';
Patricia Gualinga, messagère de la lutte amazonienne
Patricia Gualinga, photo de Misha Vallejo

Leader du peuple Kichwa de Sarayaku en Equateur, Patricia Gualinga se bat depuis de nombreuses années pour défendre les territoires de sa communauté, contre l’exploitation des sols et pour les droits de la nature. Rencontre avec cette activiste infatigable, sur le terrain, en ce moment.

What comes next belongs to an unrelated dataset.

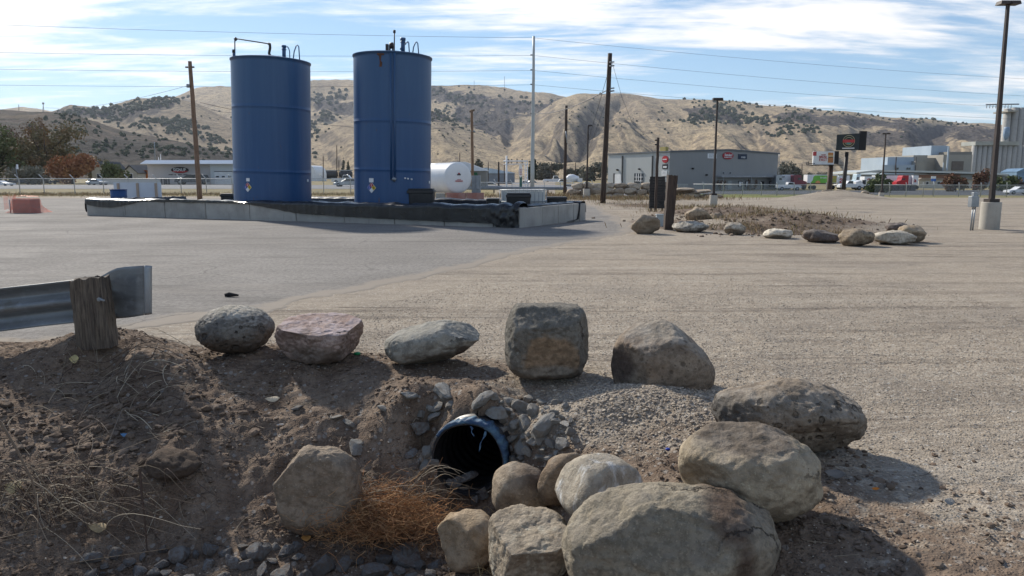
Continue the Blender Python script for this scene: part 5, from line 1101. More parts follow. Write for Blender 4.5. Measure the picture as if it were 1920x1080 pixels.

Patricia Gualinga a d’abord travaillé à la radio et en tant que directrice d’un projet touristique. C’est lorsqu’une société pétrolière argentine s’est implantée sur le territoire de sa communauté en 2002, avec plus de 1 000 kg de dynamite pour déterminer la quantité de pétrole sous terre qu’elle s’est engagée, aux côtés de ses proches. Il faut dire que la famille Gualinga est connue pour sa résistance : Sabino, son père, est l’un des sages de la communauté, et sa mère, Corina Montalvo, s’est mobilisée avec de nombreuses femmes dès 1992 contre l’extractivisme.

Un combat collectif contre les multinationales extractivistes

Les femmes amazoniennes sont au centre de la résistance indigène depuis longtemps. En 2013, comme déjà en 1990, 100 femmes de 7 groupes autochtones différents, ont parcouru à pied les 250km qui les séparaient de Quito pour s’adresser à l’Assemblée nationale de l’Equateur. « L’Amazonie doit être conservée et c’est la demande qui est faite au gouvernement », répète inlassablement Patricia Gualinga : « les femmes sont préoccupées par la question de l’extraction pétrolière et minière » alors que les autorités équatoriennes promeuvent les politiques ‘extractivistes’ et ne respectent pas le processus de consultation préalable relative à l’exploitation des ressources sur les terres natives. Dans cette lutte, les femmes ont fait preuve de force et de fermeté en refusant de négocier : « c’est nous qui nous nous sommes mobilisées pour la vie ».

Patricia dénonce l’inégalité que représente le combat contre des grandes entreprises aux moyens colossaux, souvent protégées par le gouvernement pour qui seuls les intérêts économiques comptent. Mais d’ajouter que cette défense a pris de nombreuses années de la vie de son peuple. Car c’est collectivement que Patricia rappelle toujours se battre, telle une « Saramanta Warmikuna », messagère de la lutte amazonienne. Loin de cristalliser le combat sur son engagement, elle est l’une des figures des Sarayaku et a inspiré de nombreux(ses) autres défenseur(e)s.

Déterminée, Patricia Gualinga l’est 

« Ils ne peuvent pas nous intimider, ce que j’ai fait est ce que je devais faire, défendre ce qui était juste, ça me donne la force, l’indignation qui nous fait nous battre à nouveau« , a-t-elle déclaré. Pour autant, Patricia regrette de ne plus être la communauté pacifique d’antan, « nous sommes toujours sur la défensive »

Appelée comme témoin et interprète pour défendre ses terres devant la Commission Interaméricaine des Droits Humains en 2012, Patricia Gualinga a vécu ce procès comme un moment décisif de sa vie : « j’ai senti le poids de la responsabilité quant au sort de Sarayaku ».  Une victoire a été prononcée en faveur des Sarayaku puisque l’Equateur a été condamné à leur verser 1,4 millions de dollars.

A présent, Patricia et sa communauté luttent pour faire reconnaître la forêt tropicale comme être vivant, permettant l’équilibre entre les éléments de l’univers. « Nous voulons continuer à bien vivre dans la forêt, nous voulons être respectées et devenir un modèle qui pourra être reproduit ailleurs ».

Menacée de mort en mars 2018 à son domicile à Puyo, en Amazonie, Patricia Gualinga est l’une des défenseuses environnementales sous surveillance. 

Elle recevra en mai le prix de l’activisme environnemental lors du Festival International du film environnemental aux Canaries. Une récompense justifiée à l’aune de son engagement et de celui de sa communauté.